Oren Smadja stunned the Israeli judo world as the National Team coach submitted his resignation just a few days after lighting a torch at the Independence Day celebrations.
“With a heavy heart and after no less than 15 years in which I served as coach of the Israeli men’s judo team, I was forced with great sadness to submit my resignation to the Israeli Judo Association,” he wrote on social media. “You have known me since I was a teenager, you know that judo is my life and my life is judo. But precisely because judo is part of my soul, I can no longer, I can’t believe I’m saying this, but that’s it, I’m giving up and submitting my resignation.”
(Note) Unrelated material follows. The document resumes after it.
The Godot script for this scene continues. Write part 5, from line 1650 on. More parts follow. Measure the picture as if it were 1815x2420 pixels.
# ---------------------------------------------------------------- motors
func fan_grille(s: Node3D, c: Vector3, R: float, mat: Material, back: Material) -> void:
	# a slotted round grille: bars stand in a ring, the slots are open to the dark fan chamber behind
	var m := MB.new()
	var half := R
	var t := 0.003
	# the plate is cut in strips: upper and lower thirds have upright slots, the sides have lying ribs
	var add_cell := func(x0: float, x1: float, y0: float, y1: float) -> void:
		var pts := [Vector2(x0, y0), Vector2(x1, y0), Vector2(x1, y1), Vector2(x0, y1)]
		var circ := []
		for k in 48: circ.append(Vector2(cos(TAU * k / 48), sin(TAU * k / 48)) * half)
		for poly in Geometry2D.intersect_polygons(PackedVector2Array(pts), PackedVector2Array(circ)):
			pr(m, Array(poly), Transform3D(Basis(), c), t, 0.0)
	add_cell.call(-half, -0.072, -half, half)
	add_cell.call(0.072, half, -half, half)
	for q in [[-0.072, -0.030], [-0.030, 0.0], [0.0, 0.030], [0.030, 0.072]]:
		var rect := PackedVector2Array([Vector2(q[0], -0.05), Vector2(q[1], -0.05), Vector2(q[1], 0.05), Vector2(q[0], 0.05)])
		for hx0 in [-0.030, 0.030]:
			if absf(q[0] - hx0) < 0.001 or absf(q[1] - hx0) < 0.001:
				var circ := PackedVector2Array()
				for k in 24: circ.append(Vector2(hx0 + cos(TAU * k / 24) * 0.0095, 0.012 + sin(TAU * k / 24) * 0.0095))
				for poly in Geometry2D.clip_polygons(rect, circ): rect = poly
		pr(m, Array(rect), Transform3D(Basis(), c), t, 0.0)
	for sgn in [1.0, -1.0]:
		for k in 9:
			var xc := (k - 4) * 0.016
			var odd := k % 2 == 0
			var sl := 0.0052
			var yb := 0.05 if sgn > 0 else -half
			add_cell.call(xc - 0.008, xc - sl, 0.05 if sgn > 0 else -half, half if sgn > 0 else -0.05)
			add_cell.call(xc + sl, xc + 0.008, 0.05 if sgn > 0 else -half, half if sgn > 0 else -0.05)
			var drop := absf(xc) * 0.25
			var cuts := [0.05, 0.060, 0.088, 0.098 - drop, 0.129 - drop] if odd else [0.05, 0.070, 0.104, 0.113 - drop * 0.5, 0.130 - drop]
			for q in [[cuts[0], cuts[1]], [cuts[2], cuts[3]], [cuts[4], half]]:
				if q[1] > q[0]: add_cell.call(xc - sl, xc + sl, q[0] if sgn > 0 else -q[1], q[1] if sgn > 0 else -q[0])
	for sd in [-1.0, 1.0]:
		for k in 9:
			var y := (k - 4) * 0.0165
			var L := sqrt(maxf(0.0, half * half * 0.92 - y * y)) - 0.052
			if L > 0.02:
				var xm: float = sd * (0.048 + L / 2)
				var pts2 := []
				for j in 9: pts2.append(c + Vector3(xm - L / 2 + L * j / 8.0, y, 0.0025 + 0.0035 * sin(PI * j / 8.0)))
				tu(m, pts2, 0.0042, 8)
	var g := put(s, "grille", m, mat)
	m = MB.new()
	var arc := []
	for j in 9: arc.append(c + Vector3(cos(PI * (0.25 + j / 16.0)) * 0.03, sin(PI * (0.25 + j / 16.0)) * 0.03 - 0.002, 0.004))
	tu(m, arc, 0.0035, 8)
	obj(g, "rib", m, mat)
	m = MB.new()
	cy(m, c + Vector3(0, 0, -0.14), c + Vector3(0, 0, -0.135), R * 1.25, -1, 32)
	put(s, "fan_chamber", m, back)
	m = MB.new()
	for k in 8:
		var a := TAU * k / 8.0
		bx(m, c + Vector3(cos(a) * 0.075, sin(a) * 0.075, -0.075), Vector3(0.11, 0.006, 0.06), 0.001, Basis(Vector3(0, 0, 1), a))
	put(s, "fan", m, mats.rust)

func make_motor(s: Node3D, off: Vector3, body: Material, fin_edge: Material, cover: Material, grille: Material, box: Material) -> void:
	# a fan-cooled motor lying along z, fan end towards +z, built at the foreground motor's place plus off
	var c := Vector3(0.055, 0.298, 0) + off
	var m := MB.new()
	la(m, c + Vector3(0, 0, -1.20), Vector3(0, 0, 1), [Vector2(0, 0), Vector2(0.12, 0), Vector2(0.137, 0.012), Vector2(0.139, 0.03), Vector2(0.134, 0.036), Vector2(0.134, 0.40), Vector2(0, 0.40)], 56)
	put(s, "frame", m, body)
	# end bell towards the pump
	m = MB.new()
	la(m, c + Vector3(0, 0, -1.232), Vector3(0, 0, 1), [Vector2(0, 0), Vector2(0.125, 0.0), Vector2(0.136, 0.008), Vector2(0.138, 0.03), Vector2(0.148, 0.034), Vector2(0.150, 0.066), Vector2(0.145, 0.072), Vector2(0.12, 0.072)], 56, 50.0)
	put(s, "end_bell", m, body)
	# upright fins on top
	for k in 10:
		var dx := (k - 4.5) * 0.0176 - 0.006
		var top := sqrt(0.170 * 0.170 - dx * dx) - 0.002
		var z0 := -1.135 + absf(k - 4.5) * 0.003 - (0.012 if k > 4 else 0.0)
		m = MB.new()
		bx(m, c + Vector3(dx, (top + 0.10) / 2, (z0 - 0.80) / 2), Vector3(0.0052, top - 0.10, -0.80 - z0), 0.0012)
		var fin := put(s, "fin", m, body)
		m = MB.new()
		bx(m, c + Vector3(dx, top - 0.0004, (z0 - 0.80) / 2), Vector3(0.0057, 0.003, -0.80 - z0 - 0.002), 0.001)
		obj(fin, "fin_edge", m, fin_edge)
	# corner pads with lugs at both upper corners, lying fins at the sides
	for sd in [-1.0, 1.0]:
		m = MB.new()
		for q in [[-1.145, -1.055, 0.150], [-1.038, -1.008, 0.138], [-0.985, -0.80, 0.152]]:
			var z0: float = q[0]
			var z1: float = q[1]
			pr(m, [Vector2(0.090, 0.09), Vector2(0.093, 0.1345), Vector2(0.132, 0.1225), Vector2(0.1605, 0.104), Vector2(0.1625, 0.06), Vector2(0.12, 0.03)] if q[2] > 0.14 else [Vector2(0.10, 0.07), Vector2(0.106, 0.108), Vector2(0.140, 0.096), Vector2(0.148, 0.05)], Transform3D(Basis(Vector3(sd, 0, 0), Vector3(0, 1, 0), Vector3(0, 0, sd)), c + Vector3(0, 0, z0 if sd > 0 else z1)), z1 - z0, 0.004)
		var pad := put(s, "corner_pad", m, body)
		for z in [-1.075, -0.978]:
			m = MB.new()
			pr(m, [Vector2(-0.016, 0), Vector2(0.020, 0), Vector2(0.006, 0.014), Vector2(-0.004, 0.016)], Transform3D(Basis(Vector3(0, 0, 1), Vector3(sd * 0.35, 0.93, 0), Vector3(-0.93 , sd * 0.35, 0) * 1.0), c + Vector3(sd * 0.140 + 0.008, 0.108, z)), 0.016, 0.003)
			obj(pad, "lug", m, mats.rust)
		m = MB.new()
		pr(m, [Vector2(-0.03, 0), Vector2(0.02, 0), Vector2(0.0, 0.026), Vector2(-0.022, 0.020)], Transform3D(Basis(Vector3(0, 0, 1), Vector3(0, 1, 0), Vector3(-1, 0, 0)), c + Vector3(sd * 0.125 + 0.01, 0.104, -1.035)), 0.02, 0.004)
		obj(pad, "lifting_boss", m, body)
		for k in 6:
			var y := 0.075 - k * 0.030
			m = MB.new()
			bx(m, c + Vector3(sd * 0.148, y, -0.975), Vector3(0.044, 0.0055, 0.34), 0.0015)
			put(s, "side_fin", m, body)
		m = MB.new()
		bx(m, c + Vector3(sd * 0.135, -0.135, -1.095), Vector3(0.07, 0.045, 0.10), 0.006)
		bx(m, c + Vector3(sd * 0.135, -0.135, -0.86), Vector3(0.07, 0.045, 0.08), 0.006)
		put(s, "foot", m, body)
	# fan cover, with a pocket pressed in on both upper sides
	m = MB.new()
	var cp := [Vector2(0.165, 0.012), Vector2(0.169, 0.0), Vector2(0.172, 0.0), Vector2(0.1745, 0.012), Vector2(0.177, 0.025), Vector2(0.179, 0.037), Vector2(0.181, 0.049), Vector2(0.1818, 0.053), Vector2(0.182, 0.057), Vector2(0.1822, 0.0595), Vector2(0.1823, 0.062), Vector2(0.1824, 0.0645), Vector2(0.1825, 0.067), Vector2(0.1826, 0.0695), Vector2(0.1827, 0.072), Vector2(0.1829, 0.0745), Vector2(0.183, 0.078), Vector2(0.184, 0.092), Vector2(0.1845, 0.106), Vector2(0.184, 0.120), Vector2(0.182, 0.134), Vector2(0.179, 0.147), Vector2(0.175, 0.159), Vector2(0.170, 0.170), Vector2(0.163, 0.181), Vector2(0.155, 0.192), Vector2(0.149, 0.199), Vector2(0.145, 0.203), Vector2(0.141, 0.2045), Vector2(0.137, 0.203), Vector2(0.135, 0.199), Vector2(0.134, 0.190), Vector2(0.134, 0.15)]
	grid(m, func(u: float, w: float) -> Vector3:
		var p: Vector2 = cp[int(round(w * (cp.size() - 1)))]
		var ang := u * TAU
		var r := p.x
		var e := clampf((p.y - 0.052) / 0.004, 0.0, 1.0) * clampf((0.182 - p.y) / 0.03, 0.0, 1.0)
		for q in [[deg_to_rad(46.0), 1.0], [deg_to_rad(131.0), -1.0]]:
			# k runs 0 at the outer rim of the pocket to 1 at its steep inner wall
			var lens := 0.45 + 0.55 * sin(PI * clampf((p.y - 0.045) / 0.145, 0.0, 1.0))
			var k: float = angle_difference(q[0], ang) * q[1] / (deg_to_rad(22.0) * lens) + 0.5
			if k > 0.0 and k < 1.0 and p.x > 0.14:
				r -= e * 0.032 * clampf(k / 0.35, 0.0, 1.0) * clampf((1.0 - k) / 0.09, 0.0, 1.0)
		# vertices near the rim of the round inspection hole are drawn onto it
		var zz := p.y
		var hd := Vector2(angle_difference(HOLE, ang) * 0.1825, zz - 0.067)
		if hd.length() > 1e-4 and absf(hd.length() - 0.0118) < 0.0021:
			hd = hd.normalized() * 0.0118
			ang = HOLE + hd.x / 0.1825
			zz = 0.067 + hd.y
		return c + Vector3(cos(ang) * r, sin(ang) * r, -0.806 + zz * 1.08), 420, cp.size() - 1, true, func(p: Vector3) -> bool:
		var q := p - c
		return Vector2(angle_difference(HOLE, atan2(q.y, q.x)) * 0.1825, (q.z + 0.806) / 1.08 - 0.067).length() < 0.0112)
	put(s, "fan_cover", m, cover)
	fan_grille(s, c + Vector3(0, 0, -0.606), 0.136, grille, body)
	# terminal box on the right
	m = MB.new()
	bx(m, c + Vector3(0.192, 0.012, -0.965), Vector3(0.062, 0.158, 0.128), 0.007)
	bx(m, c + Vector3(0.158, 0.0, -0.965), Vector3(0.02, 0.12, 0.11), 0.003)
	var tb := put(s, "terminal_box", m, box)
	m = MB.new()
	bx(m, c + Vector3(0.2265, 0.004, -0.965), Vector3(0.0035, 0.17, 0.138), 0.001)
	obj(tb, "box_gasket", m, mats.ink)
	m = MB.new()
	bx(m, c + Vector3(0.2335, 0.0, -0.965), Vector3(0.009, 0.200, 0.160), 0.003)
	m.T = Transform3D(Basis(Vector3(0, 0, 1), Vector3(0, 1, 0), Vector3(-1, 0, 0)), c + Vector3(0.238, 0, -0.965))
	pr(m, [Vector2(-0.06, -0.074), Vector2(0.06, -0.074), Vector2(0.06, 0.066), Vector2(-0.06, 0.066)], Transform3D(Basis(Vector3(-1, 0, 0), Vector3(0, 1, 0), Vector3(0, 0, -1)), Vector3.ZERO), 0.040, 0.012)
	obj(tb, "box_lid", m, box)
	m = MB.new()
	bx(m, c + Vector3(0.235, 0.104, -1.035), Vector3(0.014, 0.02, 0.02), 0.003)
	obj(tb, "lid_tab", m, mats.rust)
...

Smadja continued: “I am worried, worried about the future of Israeli judo. That is why I felt that I had no choice but to sacrifice myself for the future of the sport. Maybe my resignation will make someone understand that if I give up, it is time for a thorough examination of what is happening behind the scenes. I suffered for years because I did not want to harm the athletes, but my inhibition only made the situation worse. So today I say enough.”
The first men’s Olympic medalist, Smadja, who won a bronze medal at the Barcelona Olympics (1992), has served as the coach of the men’s team since 2010.
He led the Israeli team in the last Olympics and won Olympic medals as a coach with Ori Sasson, in the team competition in Tokyo and with Peter Paltchik in Paris, shortly after his son Omer was killed serving in the IDF in central Gaza last June.
IJA responds with sadness
The Israel Judo Association responded: “We received Smadja’s resignation with sadness. We have no intention of entering into an argument with a bereaved father despite the inaccuracies in his words. Smadja was and always will be a central part of the glorious legacy of Israeli judo.”
Smadja’s resignation comes shortly after the men’s team’s failure at the European Championships in Montenegro, where its athletes achieved only one victory in the entire championship, which was their worst continental competition of all time.
Between 1999 and 2021, the men’s team never failed to win a medal two years in a row, at worst they would go only one year without stepping on the podium, however, the streak is now at four years in a row.